## start Information supplied

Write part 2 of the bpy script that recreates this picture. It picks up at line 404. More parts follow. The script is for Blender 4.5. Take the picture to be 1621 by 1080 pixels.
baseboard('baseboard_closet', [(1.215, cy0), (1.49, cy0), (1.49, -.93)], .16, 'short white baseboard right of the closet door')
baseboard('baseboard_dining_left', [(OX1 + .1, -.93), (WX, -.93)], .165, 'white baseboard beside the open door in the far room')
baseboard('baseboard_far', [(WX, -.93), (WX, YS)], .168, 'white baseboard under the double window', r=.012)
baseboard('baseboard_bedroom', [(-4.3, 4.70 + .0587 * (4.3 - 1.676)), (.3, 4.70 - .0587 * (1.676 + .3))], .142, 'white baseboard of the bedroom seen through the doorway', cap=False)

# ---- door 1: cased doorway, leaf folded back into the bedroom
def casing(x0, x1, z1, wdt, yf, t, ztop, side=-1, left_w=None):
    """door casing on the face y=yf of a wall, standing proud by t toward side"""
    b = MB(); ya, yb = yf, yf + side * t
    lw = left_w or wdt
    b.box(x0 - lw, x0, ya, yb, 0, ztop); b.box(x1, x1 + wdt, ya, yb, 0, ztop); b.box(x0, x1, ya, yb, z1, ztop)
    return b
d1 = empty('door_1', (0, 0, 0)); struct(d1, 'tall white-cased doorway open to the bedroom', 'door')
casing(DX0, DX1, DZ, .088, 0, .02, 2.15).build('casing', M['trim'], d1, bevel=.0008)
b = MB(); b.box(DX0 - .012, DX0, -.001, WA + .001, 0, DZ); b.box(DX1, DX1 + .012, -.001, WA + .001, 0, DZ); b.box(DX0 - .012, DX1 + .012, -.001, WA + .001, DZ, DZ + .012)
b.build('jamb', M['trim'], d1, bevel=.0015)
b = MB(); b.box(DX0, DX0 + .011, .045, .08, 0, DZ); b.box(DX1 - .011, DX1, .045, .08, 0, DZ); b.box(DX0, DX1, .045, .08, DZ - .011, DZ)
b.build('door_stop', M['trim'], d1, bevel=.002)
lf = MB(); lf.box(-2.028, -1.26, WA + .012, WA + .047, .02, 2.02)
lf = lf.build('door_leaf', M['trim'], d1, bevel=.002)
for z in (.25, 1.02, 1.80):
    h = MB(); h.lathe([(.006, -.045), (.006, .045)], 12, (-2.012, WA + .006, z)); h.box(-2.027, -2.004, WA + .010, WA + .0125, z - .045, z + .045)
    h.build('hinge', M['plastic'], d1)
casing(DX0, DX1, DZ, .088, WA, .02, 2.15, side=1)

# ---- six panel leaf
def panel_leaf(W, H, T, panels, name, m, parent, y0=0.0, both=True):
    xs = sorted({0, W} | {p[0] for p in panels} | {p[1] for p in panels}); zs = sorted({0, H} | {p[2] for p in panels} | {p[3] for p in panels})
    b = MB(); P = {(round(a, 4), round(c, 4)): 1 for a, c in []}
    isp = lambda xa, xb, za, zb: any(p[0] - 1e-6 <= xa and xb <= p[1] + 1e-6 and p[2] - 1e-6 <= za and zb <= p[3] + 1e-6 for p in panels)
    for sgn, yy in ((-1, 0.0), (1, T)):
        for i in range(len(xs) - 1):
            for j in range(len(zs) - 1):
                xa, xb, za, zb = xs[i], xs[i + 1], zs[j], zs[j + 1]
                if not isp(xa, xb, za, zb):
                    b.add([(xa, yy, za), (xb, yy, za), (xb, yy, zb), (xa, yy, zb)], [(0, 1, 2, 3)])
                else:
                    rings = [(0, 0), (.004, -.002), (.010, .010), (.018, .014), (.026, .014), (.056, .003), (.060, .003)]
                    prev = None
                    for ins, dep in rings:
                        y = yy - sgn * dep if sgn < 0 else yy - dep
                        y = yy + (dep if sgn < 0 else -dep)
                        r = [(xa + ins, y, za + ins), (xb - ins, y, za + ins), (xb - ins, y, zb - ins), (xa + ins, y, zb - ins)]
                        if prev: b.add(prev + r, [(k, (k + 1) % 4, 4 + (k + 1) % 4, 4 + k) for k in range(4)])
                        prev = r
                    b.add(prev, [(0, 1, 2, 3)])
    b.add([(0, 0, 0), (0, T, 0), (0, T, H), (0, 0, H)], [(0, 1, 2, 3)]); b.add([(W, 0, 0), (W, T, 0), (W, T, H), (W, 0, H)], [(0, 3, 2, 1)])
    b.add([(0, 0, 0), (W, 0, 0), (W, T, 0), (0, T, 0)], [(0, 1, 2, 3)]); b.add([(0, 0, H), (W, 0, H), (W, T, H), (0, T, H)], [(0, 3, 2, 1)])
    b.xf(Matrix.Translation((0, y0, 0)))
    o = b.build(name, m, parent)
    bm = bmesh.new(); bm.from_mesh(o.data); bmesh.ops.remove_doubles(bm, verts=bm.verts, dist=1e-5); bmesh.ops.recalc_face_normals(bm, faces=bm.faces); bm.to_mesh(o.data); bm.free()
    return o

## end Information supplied

== Problem ==
Quote exactly the opening line of the material above and every line after it, up to and including the line that contains "baseboard('baseboard_bedroom', [(-4.3, 4.70".

== Expected answer ==
Write part 2 of the bpy script that recreates this picture. It picks up at line 404. More parts follow. The script is for Blender 4.5. Take the picture to be 1621 by 1080 pixels.
baseboard('baseboard_closet', [(1.215, cy0), (1.49, cy0), (1.49, -.93)], .16, 'short white baseboard right of the closet door')
baseboard('baseboard_dining_left', [(OX1 + .1, -.93), (WX, -.93)], .165, 'white baseboard beside the open door in the far room')
baseboard('baseboard_far', [(WX, -.93), (WX, YS)], .168, 'white baseboard under the double window', r=.012)
baseboard('baseboard_bedroom', [(-4.3, 4.70 + .0587 * (4.3 - 1.676)), (.3, 4.70 - .0587 * (1.676 + .3))], .142, 'white baseboard of the bedroom seen through the doorway', cap=False)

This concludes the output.